Thinking Machines Introduces AI Models for Live Multimodal Collaboration

Thinking Machines Labs introduced a research preview of “interaction models” designed for continuous real-time collaboration across audio, video, and text. The system combines live multimodal interaction with asynchronous reasoning and tool use.

By Daniel Mercer Edited by Maria Konash Published:

Thinking Machines Labs introduced a research preview of what it calls “interaction models,” a new class of AI systems designed to collaborate with users continuously across audio, video, and text rather than through traditional turn-based prompts.

The company said the models are trained from scratch to support real-time interaction, allowing users and AI systems to speak, interrupt, observe, respond, and work simultaneously. The architecture is built around “micro-turns” that process roughly 200 milliseconds of input and output at a time, enabling continuous two-way interaction instead of waiting for users to finish speaking or typing before responding.
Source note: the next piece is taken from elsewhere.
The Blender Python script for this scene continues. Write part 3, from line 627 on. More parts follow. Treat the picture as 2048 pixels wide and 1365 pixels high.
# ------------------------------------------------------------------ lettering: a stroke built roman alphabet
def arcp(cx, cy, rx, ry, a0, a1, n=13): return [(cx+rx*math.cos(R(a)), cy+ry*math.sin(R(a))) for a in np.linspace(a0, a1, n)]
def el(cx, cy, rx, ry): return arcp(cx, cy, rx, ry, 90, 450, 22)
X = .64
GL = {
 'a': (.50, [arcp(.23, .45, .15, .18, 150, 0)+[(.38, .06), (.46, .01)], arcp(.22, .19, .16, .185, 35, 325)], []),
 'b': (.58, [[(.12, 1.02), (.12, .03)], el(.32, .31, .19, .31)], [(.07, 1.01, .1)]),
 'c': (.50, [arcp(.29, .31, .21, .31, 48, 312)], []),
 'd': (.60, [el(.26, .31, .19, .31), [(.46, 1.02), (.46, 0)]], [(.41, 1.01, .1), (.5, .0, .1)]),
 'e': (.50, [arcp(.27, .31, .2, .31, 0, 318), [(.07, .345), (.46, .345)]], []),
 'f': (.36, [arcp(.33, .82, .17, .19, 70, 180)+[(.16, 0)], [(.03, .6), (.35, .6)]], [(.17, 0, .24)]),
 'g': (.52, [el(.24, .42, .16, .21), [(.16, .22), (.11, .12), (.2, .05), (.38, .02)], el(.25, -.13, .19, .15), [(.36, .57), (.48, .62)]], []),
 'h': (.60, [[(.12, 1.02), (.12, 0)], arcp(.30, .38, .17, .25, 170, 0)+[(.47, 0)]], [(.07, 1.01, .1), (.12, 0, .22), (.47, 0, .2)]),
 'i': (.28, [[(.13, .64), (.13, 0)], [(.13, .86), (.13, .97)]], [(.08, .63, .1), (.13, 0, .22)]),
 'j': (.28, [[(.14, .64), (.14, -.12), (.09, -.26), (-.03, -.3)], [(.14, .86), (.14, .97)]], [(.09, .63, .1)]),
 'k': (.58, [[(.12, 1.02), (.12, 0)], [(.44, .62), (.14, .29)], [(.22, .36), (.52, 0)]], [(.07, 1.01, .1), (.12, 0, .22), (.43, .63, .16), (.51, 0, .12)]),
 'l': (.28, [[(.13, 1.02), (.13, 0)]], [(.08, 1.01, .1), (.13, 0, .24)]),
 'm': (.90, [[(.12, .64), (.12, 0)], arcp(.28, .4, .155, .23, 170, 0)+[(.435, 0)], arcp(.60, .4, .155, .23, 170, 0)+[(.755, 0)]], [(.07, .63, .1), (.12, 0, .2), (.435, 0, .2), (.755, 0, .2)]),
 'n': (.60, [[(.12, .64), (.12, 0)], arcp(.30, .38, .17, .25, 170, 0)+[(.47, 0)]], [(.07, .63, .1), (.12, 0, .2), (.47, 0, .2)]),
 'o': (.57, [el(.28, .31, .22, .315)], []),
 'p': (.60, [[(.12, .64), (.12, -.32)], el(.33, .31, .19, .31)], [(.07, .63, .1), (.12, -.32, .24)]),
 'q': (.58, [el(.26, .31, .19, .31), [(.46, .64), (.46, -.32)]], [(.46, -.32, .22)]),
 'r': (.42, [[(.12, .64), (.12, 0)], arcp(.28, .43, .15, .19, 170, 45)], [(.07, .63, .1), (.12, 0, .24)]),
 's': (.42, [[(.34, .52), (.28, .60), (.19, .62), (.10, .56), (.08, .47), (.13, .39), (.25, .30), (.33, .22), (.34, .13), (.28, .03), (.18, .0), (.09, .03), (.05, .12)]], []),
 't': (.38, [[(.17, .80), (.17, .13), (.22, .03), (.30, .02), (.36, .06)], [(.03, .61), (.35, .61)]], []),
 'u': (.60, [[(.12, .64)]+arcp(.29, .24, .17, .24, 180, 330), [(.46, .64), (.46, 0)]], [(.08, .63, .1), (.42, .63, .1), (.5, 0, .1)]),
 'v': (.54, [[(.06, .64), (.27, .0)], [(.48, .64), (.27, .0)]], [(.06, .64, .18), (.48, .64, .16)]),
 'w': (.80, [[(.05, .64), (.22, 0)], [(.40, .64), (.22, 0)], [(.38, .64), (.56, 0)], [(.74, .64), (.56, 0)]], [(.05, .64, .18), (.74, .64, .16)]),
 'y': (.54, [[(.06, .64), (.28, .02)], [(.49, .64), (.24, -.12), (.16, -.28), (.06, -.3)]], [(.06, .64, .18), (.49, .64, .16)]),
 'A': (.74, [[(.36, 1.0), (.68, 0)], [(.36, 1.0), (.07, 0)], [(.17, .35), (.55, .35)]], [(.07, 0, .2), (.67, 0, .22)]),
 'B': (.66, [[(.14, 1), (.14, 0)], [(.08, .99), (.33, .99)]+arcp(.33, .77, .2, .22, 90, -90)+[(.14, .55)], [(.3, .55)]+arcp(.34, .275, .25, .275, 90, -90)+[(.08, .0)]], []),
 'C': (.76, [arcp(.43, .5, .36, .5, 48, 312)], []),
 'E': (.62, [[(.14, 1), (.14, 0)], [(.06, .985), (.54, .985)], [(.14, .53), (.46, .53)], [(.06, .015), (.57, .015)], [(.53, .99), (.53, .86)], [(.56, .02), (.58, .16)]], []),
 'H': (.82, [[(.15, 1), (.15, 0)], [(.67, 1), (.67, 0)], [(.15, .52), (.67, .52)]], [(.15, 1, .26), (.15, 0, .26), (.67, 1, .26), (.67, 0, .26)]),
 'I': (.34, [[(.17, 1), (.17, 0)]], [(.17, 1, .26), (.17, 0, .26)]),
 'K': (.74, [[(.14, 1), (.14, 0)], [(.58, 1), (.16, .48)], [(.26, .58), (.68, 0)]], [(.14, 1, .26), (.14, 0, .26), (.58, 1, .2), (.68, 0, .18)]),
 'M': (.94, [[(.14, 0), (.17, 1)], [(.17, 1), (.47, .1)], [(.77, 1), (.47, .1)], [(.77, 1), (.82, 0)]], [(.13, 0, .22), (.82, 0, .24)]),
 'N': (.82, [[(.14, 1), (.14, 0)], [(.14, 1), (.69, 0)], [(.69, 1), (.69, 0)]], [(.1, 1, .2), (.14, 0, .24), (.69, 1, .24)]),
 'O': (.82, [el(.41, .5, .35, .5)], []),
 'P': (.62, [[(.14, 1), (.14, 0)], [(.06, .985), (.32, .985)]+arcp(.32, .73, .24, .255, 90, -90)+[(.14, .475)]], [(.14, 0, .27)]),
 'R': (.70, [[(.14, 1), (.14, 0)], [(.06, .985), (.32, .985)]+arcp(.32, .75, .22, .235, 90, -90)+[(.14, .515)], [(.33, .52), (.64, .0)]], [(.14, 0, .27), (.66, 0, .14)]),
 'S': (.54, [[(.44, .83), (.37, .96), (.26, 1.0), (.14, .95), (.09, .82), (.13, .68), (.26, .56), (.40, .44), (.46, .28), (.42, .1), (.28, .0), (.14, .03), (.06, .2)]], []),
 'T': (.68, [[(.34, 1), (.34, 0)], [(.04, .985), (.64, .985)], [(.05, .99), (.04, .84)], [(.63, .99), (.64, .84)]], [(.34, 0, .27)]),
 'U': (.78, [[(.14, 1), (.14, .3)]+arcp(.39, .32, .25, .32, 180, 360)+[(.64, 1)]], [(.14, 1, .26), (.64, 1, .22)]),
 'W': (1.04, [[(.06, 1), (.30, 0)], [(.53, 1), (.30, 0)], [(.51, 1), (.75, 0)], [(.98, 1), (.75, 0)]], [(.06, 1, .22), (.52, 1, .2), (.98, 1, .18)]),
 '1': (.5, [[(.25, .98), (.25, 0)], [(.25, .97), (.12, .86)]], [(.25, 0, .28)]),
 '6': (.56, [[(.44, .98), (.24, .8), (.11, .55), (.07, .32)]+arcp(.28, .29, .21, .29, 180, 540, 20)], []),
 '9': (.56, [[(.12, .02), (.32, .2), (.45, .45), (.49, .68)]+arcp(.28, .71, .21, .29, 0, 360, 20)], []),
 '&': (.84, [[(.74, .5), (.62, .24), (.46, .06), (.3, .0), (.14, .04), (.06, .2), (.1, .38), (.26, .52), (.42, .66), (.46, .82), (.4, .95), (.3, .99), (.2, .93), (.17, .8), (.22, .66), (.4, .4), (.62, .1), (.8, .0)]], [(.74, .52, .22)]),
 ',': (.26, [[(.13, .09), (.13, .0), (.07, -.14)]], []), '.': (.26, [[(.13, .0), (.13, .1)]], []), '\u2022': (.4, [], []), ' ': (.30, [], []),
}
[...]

According to Thinking Machines, the system combines a real-time interaction model with a separate asynchronous background model responsible for longer reasoning tasks, tool use, browsing, and workflow execution. The interaction layer remains active throughout the process while integrating results from the background model as they arrive.

The company argued that current AI systems create a “collaboration bottleneck” because most models operate through rigid turn-taking interfaces that limit human involvement during reasoning and execution. Thinking Machines said its approach aims to make AI collaboration function more like natural human conversation.

The research preview demonstrates several capabilities that are difficult to achieve in standard voice assistants or multimodal chat systems. These include simultaneous speech between user and model, proactive verbal and visual interjections, continuous visual monitoring, real-time translation, concurrent tool use during conversations, and direct awareness of elapsed time.

For example, the company showed scenarios where the model corrected spoken language mistakes while users continued speaking, counted physical exercises through live video streams, reacted to coding errors as they appeared onscreen, and performed live multilingual translation without pausing conversations.

Interaction Becomes A Core AI Capability

The announcement reflects a broader shift in AI development toward systems optimized for continuous collaboration rather than isolated prompt-response exchanges.

Most current real-time AI products rely on external orchestration layers such as voice activity detection systems and separate dialogue managers to simulate interactivity. Thinking Machines argues those approaches create limitations because the intelligence governing interruptions, timing, and conversational flow exists outside the model itself.

Instead, the company embedded interaction directly into model training and architecture. That allows responsiveness, interruption handling, simultaneous speaking, and multimodal awareness to improve alongside overall model capability as systems scale.

The architecture also differs from many multimodal systems by minimizing reliance on large standalone audio or video encoders. Audio, video, and text are processed together through shared transformer infrastructure using lightweight embedding layers and early fusion techniques.

Benchmarks Highlight Speed And Responsiveness

Thinking Machines said its TML-Interaction-Small model achieved stronger combined responsiveness and interaction quality than several existing commercial realtime AI systems across internal and public benchmarks.

The company highlighted improvements in latency, interruption handling, simultaneous conversation, proactive responses, and continuous multimodal awareness. Internal evaluations also tested capabilities that many current voice models cannot reliably perform, including reacting to visual changes without explicit prompts and speaking concurrently with users during live tasks.

The released model is currently a 276-billion-parameter mixture-of-experts system with 12 billion active parameters at runtime. Thinking Machines said larger interaction models are already pretrained but remain too computationally expensive for low-latency deployment today.

The company added that future work will focus on longer session memory management, infrastructure optimization, safety research for realtime multimodal interaction, and deeper coordination between interactive and background reasoning systems.

The announcement also follows a recently expanded partnership between NVIDIA and Thinking Machines Labs to deploy next-generation Vera Rubin AI systems for frontier model training.